**Data shown:**
[Begin]

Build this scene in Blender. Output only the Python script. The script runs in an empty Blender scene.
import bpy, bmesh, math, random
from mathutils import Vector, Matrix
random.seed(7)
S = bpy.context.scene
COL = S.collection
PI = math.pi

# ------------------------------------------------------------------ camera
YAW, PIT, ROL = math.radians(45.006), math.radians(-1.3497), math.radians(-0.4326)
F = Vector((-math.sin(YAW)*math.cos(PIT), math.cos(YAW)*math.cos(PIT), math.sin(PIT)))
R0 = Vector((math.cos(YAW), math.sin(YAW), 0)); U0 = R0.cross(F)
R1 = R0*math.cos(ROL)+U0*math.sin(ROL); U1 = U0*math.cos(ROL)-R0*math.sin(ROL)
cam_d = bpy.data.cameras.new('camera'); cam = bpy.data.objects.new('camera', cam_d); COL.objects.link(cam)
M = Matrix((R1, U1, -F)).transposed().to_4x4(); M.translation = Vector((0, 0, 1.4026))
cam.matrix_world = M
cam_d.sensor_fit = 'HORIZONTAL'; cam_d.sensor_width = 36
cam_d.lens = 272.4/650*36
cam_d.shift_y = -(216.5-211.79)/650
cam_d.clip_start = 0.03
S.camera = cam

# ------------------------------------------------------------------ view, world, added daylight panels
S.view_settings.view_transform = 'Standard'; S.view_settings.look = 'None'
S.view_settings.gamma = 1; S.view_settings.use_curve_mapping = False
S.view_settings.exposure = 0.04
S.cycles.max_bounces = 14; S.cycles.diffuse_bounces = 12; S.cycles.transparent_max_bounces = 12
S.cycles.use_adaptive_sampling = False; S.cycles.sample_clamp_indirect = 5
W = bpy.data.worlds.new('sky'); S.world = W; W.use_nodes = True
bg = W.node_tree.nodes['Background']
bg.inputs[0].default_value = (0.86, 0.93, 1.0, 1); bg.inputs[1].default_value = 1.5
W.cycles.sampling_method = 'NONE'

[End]
[Begin]

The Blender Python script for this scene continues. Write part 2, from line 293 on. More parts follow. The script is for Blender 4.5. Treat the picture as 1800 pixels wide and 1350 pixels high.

[End]
[Begin]

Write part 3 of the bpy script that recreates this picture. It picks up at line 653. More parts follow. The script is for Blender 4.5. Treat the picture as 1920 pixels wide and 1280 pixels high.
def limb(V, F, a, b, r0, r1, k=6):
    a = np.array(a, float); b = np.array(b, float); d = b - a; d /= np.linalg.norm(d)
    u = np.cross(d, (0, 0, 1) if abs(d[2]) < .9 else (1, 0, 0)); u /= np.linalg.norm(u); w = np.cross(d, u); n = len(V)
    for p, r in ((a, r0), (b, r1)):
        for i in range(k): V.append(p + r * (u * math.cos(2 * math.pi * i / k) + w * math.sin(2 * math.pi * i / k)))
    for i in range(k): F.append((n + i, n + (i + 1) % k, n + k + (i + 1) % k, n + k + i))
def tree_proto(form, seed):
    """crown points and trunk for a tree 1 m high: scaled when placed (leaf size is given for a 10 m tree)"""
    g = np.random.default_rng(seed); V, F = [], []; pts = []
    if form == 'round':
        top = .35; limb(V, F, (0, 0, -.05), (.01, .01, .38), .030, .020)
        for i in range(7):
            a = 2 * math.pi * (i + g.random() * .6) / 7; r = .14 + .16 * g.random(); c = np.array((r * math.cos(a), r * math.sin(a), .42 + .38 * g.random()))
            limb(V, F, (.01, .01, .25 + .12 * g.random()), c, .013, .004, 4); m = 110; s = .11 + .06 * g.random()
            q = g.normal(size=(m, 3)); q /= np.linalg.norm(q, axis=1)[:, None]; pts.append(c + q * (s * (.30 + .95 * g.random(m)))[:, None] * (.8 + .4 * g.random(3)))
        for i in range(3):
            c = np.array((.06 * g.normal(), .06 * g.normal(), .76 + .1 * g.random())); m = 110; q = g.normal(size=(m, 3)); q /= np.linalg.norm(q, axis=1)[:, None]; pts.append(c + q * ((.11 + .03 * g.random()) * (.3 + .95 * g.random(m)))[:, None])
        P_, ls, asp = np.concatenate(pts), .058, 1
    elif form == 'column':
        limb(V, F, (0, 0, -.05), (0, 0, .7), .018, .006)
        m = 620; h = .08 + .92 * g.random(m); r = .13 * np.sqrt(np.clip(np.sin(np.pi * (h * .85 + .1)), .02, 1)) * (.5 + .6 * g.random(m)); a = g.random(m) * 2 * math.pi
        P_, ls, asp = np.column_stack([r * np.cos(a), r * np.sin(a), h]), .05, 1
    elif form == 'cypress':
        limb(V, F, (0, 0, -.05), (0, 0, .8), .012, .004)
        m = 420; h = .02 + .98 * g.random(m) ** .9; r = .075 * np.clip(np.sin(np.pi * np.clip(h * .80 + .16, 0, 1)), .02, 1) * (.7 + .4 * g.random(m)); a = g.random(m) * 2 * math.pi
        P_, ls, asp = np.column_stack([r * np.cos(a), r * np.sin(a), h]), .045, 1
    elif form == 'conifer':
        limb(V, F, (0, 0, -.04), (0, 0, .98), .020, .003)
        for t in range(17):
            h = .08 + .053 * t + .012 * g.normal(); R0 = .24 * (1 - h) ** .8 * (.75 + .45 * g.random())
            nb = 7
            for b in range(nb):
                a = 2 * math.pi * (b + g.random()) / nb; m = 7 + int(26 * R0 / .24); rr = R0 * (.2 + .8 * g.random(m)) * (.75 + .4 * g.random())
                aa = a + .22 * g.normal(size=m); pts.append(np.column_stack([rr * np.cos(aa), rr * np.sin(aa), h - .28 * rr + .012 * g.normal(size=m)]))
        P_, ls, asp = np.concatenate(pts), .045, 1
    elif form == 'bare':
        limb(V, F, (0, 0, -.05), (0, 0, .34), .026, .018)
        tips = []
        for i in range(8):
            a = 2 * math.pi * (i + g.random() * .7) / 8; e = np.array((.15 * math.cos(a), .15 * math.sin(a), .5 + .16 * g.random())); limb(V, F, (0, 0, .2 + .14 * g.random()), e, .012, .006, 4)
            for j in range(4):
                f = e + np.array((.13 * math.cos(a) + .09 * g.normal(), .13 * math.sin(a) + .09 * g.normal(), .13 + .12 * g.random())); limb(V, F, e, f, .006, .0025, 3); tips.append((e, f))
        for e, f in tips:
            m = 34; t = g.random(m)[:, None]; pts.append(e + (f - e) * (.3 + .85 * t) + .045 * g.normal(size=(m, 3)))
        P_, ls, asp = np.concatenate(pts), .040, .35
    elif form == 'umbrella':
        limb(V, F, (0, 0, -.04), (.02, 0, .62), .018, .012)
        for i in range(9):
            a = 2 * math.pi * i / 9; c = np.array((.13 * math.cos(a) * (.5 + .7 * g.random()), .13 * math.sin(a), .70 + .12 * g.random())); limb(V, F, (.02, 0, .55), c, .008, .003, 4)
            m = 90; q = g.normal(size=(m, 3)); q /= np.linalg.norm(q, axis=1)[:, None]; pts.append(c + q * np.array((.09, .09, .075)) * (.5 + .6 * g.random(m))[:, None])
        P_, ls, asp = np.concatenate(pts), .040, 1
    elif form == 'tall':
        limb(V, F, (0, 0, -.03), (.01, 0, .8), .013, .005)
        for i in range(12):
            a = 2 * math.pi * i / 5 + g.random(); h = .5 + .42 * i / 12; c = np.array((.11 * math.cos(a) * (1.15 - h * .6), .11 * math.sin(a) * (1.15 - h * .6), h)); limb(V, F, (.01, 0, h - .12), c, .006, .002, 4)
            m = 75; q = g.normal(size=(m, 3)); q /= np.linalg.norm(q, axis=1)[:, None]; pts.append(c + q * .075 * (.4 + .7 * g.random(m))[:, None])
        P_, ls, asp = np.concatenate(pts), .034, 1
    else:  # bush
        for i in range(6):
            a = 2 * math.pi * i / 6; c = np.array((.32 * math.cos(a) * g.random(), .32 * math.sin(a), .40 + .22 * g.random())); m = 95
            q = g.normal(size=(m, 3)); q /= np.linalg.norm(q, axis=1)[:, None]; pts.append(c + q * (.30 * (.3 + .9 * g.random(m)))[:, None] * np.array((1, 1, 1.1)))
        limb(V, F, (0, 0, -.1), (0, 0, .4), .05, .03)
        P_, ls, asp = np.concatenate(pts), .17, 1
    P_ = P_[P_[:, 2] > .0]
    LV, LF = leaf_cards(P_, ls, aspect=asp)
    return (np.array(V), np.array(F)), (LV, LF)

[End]

**Exercise objective:** Give the number of lines containing the word "from". No other answer is needed.

**Answer to this problem:** 2